Os seres humanos só têm uma casa, que estão a destruir, e ainda não perceberam que são “da mesma família”, que, na origem, é africana, afirmou hoje o arcebispo sul-africano Desmond Tutu, numa conferência na Fundação Gulbenkian, em Lisboa.
Recorrendo a histórias bíblicas e com o riso que lhe é característico, Desmond Tutu realçou que uma das “lições de deus” é a de que “não podemos ser humanos em isolamento, precisamos dos outros para nos complementar”.
Acreditando que os seres humanos são originalmente bons e que é “um incrível privilégio fazer deste o nosso mundo”, o Nobel da Paz sul-africano falou do “cuidado pelo outro”, que “é da mesma família”, para, após uma gargalhada daquelas que o caracterizam, dizer: “Lamento informar-vos, mas somos todos africanos.” “Imaginem, se realmente acreditássemos nisto, investiríamos tanto em instrumentos de morte e defesa como fizemos até agora?”, questionou, comparando os “escandalosos orçamentos” gastos em defesa e armamento à pequena parte canalizada para “dar água limpa e comida suficiente às crianças do mundo”.

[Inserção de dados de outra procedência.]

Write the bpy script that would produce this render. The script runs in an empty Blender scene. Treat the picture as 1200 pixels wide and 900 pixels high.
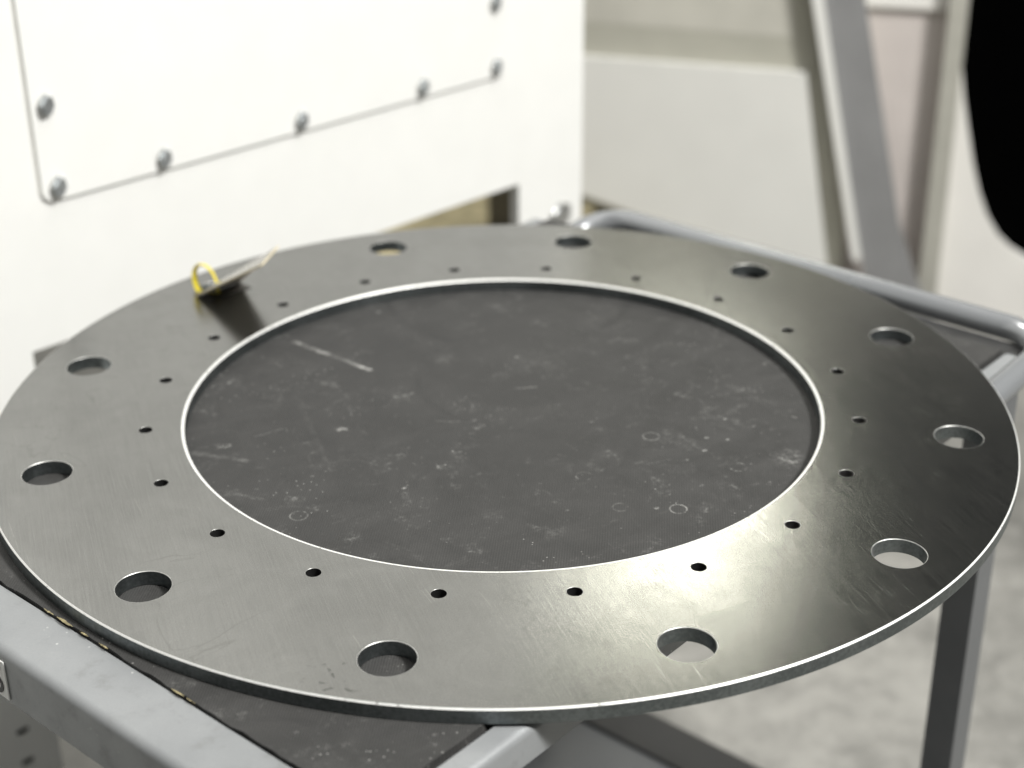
import bpy, bmesh, math, random
from mathutils import Vector, Matrix
from mathutils import geometry as mgeo

random.seed(7)
scene = bpy.context.scene
COL = scene.collection
R = math.radians

# ------------------------------------------------------------------ camera
cam_d = bpy.data.cameras.new('camera')
cam = bpy.data.objects.new('camera', cam_d)
COL.objects.link(cam)
scene.camera = cam
CR = ((0.99985531, 0.0150909959, -0.00784983605),      # right
      (-0.00038519202, -0.44126478, -0.897376869),     # down
      (-0.0170061669, 0.897250052, -0.441195121))      # forward
cm = Matrix.Identity(4)
for i in range(3):
    cm[i][0] = CR[0][i]; cm[i][1] = -CR[1][i]; cm[i][2] = -CR[2][i]
cm[0][3], cm[1][3], cm[2][3] = 0.02203569, -0.86512657, 0.43587945
cam.matrix_world = cm
cam_d.sensor_width = 36.0
cam_d.lens = 1882.918 / 1200 * 36
cam_d.clip_start = 0.02
cam_d.clip_end = 100
cam_d.dof.use_dof = True
cam_d.dof.focus_distance = 0.80
cam_d.dof.aperture_fstop = 5.6

# ------------------------------------------------------------------ world, lamps, exposure
world = bpy.data.worlds.new('World'); scene.world = world
world.use_nodes = True
bg = world.node_tree.nodes['Background']
bg.inputs['Color'].default_value = (0.95, 1.0, 0.97, 1)
bg.inputs['Strength'].default_value = 0.07

def area(name, loc, target, sx, sy, power, col=(1, 1, 1)):
    l = bpy.data.lights.new(name, 'AREA'); l.shape = 'RECTANGLE'
    l.size = sx; l.size_y = sy; l.energy = power; l.color = col
    o = bpy.data.objects.new(name, l); COL.objects.link(o)
    o.location = loc
    o.rotation_euler = (Vector(target) - Vector(loc)).to_track_quat('-Z', 'Y').to_euler()
    return o

area('hall_lamp_overhead', (0.5, -0.6, 2.7), (0.4, -0.2, 0), 2.2, 2.4, 40, (1, 0.985, 0.95))
area('hall_lamp_side', (1.75, -1.05, 2.35), (0.0, 0.45, 0.1), 0.5, 0.5, 146, (1, 0.99, 0.96))
area('hall_lamp_behind', (0.355, 2.55, 1.585), (0.1, 0, 0), 0.40, 0.26, 6.6, (1.0, 0.99, 0.85))
area('fill_lamp_back', (-0.7, 2.6, 2.9), (0.1, 0.9, -0.6), 0.3, 0.3, 75, (1, 0.98, 0.93))  # added fill lamp, brightens the floor behind the machine

scene.view_settings.view_transform = 'Standard'
scene.view_settings.look = 'None'
scene.view_settings.exposure = 0
scene.view_settings.gamma = 1
scene.view_settings.use_curve_mapping = False

# ------------------------------------------------------------------ node helpers
class NT:
    def __init__(self, name):
        self.m = bpy.data.materials.new(name); self.m.use_nodes = True
        self.t = self.m.node_tree; self.n = self.t.nodes
        self.b = self.n['Principled BSDF']
        self.pos = None
    def link(self, a, b): self.t.links.new(a, b)
    def sock(self, s, v):
        if hasattr(v, 'is_output') or isinstance(v, bpy.types.NodeSocket): self.link(v, s)
        else: s.default_value = v
    def P(self):
        if self.pos is None: self.pos = self.n.new('ShaderNodeNewGeometry').outputs['Position']
        return self.pos
    def map(self, rot=0.0, scale=(1, 1, 1), loc=(0, 0, 0)):
        m = self.n.new('ShaderNodeMapping'); m.vector_type = 'TEXTURE' if False else 'POINT'
        r = self.n.new('ShaderNodeVectorRotate'); r.rotation_type = 'Z_AXIS'; r.inputs['Angle'].default_value = -rot
        self.link(self.P(), r.inputs['Vector']); self.link(r.outputs[0], m.inputs['Vector'])
        m.inputs['Scale'].default_value = scale; m.inputs['Location'].default_value = loc
        return m.outputs[0]
    def noise(self, vec, scale, detail=4, rough=0.55, dist=0.0):
        x = self.n.new('ShaderNodeTexNoise'); self.link(vec, x.inputs['Vector'])
        x.inputs['Scale'].default_value = scale; x.inputs['Detail'].default_value = detail
        x.inputs['Roughness'].default_value = rough; x.inputs['Distortion'].default_value = dist
        return x.outputs['Fac']
    def voro(self, vec, scale, feature='F1', rnd=1.0):
        x = self.n.new('ShaderNodeTexVoronoi'); self.link(vec, x.inputs['Vector']); x.feature = feature
        x.inputs['Scale'].default_value = scale; x.inputs['Randomness'].default_value = rnd
        return x.outputs['Distance']
    def ramp(self, fac, a, b, lo=0.0, hi=1.0, smooth=True):
        x = self.n.new('ShaderNodeMapRange'); self.sock(x.inputs['Value'], fac)
        x.interpolation_type = 'SMOOTHSTEP' if smooth else 'LINEAR'
        x.inputs['From Min'].default_value = a; x.inputs['From Max'].default_value = b
        x.inputs['To Min'].default_value = lo; x.inputs['To Max'].default_value = hi
        return x.outputs['Result']
    def math(self, op, a, b=0.0, c=None):
        x = self.n.new('ShaderNodeMath'); x.operation = op
        self.sock(x.inputs[0], a); self.sock(x.inputs[1], b)
        if c is not None: self.sock(x.inputs[2], c)
        return x.outputs[0]
    def vmath(self, op, a, b=None, out=0):
        x = self.n.new('ShaderNodeVectorMath'); x.operation = op
        self.sock(x.inputs[0], a)
        if b is not None: self.sock(x.inputs[1], b)
        return x.outputs['Value' if out == 'v' else 0]
    def mix(self, fac, a, b):
        x = self.n.new('ShaderNodeMix'); x.data_type = 'RGBA'
        self.sock(x.inputs[0], fac)
        self.sock(x.inputs[6], a if not isinstance(a, tuple) else (*a[:3], 1))
        self.sock(x.inputs[7], b if not isinstance(b, tuple) else (*b[:3], 1))
        return x.outputs[2]
    def bump(self, h, strength=0.2, dist=0.001):
        x = self.n.new('ShaderNodeBump'); self.link(h, x.inputs['Height'])
        x.inputs['Strength'].default_value = strength; x.inputs['Distance'].default_value = dist
        self.link(x.outputs[0], self.b.inputs['Normal'])
    def set(self, **k):
        for a, v in k.items():
            s = self.b.inputs[a.replace('_', ' ')]
            if isinstance(v, tuple): v = (*v, 1)
            self.sock(s, v)
        return self.m

def simple(name, col, rough=0.5, metal=0.0, var=0.08, scale=60, bump=0.0, spec=0.5):
    """painted surface with a little tonal and gloss variation"""
    m = NT(name); v = m.P()
    n = m.noise(v, scale, 5); n2 = m.noise(v, scale * 0.12, 3)
    f = m.math('ADD', m.math('MULTIPLY', n, 0.5), m.math('MULTIPLY', n2, 0.5))
    d = tuple(c * (1 - var * 2) for c in col); l = tuple(min(1, c * (1 + var)) for c in col)
    m.set(Base_Color=m.mix(m.ramp(f, 0.3, 0.7), d, l), Metallic=metal,
          Roughness=m.ramp(n, 0.3, 0.7, max(0.02, rough - 0.06), min(1, rough + 0.06)))
    m.b.inputs['Specular IOR Level'].default_value = spec
    if bump: m.bump(n, bump, 0.0006)
    return m.m

# ------------------------------------------------------------------ materials
M = {}
BR = R(-70)          # brushing direction of the sheet

def steel_top():
    m = NT('brushed_dark_steel'); P = m.P()
    streak = m.noise(m.map(BR, (26, 1300, 1)), 1.0, 4, 0.6)          # fine brushing
    long_s = m.noise(m.map(BR, (6, 260, 1), (3, 1, 0)), 1.0, 3, 0.5)
    cloud = m.noise(P, 9, 6, 0.6, 0.6)
    blot = m.noise(P, 34, 5, 0.6, 1.2)
    grain = m.noise(P, 1700, 2, 0.6)
    # water marks: thin contour lines of a slow field
    field = m.noise(P, 14, 3, 0.5, 1.5)
    ringl = m.ramp(m.math('ABSOLUTE', m.math('SUBTRACT', field, 0.56)), 0.0, 0.012, 1.0, 0.0)
    ringl = m.math('MULTIPLY', ringl, m.ramp(cloud, 0.45, 0.6))
    # sparse dark spots in one patch near the front edge
    sp = m.ramp(m.noise(P, 150, 3, 0.5, 0.8), 0.61, 0.66)
    dpos = m.vmath('DISTANCE', P, (-0.071, -0.279, 0.0), 'v')
    sp = m.math('MULTIPLY', sp, m.ramp(dpos, 0.008, 0.026, 1.0, 0.0))
    # long individual scratches
    scr = m.noise(m.map(R(-64), (9, 1500, 1), (7, 2, 0)), 1.0, 1, 0.4)
    scr = m.math('MULTIPLY', m.ramp(scr, 0.72, 0.78), m.ramp(blot, 0.45, 0.6))
    # tiny pale nicks
    nick = m.ramp(m.voro(P, 330), 0.05, 0.11, 1.0, 0.0)
    nick = m.math('MULTIPLY', nick, m.ramp(m.noise(P, 23, 3), 0.56, 0.68))
    f = m.math('ADD', m.math('MULTIPLY', cloud, 0.6), m.math('MULTIPLY', blot, 0.4))
    col = m.mix(m.ramp(f, 0.32, 0.68), (0.235, 0.235, 0.227), (0.29, 0.29, 0.281))
    col = m.mix(m.math('MULTIPLY', m.ramp(streak, 0.35, 0.65), 0.24), col, (0.40, 0.40, 0.385))
    col = m.mix(m.ramp(grain, 0.3, 0.7, 0.0, 0.34), col, (0.13, 0.13, 0.125))
    col = m.mix(m.math('MULTIPLY', ringl, 0.22), col, (0.11, 0.11, 0.10))
    col = m.mix(m.math('MULTIPLY', sp, 0.6), col, (0.09, 0.09, 0.085))
    col = m.mix(m.math('MULTIPLY', scr, 0.45), col, (0.5, 0.5, 0.46))
    col = m.mix(m.math('MULTIPLY', nick, 0.35), col, (0.6, 0.6, 0.56))
    rgh = m.math('ADD', m.ramp(f, 0.3, 0.7, 0.235, 0.185),
                 m.math('ADD', m.ramp(grain, 0.3, 0.7, -0.03, 0.04), m.ramp(streak, 0.3, 0.7, -0.025, 0.025)))
    m.set(Base_Color=col, Metallic=1.0, Roughness=rgh)
    m.b.inputs['Anisotropic'].default_value = 0.2
    tg = m.n.new('ShaderNodeTangent'); tg.direction_type = 'UV_MAP'; tg.uv_map = 'brush'
    m.link(tg.outputs[0], m.b.inputs['Tangent'])
    h = m.math('ADD', m.math('MULTIPLY', streak, 0.8), m.math('ADD', m.math('MULTIPLY', long_s, 0.3), m.math('MULTIPLY', grain, 0.55)))
    m.bump(h, 0.26, 0.00016)
    return m.m
M['steel'] = steel_top()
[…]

Manifestando-se impressionado com os jovens e com o seu “incrível idealismo, acreditando que é possível ter um mundo diferente”, o arcebispo e Nobel da Paz referiu-se ao movimento Occupy Wall Street, nos Estados Unidos, para realçar que a falta de tolerância com as desigualdades “não está a acontecer só em países pobres, mas em todo o lado”.
Desmond Tutu partilhou a conferência “Diálogos sobre a paz e o desenvolvimento sustentável” com Jorge Sampaio, que, reconhecendo que “os indivíduos são essenciais”, sublinhou que “nada realmente acontece sem esforço coletivo”. “Temos diálogo todos os dias, mas o diálogo que interessa é sobre as diferenças e sobre o que temos em comum, aquele que obriga a negociar o tempo todo”, destacou o ex-Presidente da República português e atual presidente da Aliança das Civilizações.
Sublinhando que “uma crise em algum lado é uma crise em todo o lado”, Jorge Sampaio afirmou que importa questionar se a democratização, “uma necessidade absoluta”, tem de “ser apenas ocidentalização”, antecipando necessidades de “compromisso”. Elogiando o atual momento de ativismo, Jorge Sampaio justifica os recentes protestos realizados um pouco por todo o mundo como a prova de que desenvolvimento sustentável e justiça social “são duas coisas básicas”.
Enumerando os números negros da pobreza, da literacia, da saúde, da água e do saneamento, recordou o último encontro com Desmond Tutu, em 2008, na Faixa de Gaza, “sítio onde não é fácil entrar e de onde não é fácil sair”.
Reconhecendo não ter a capacidade para citar as escrituras sagradas, o assumidamente não crente Jorge Sampaio reconheceu que é preciso ter “fé”, no sentido de “capacidade para acreditar”.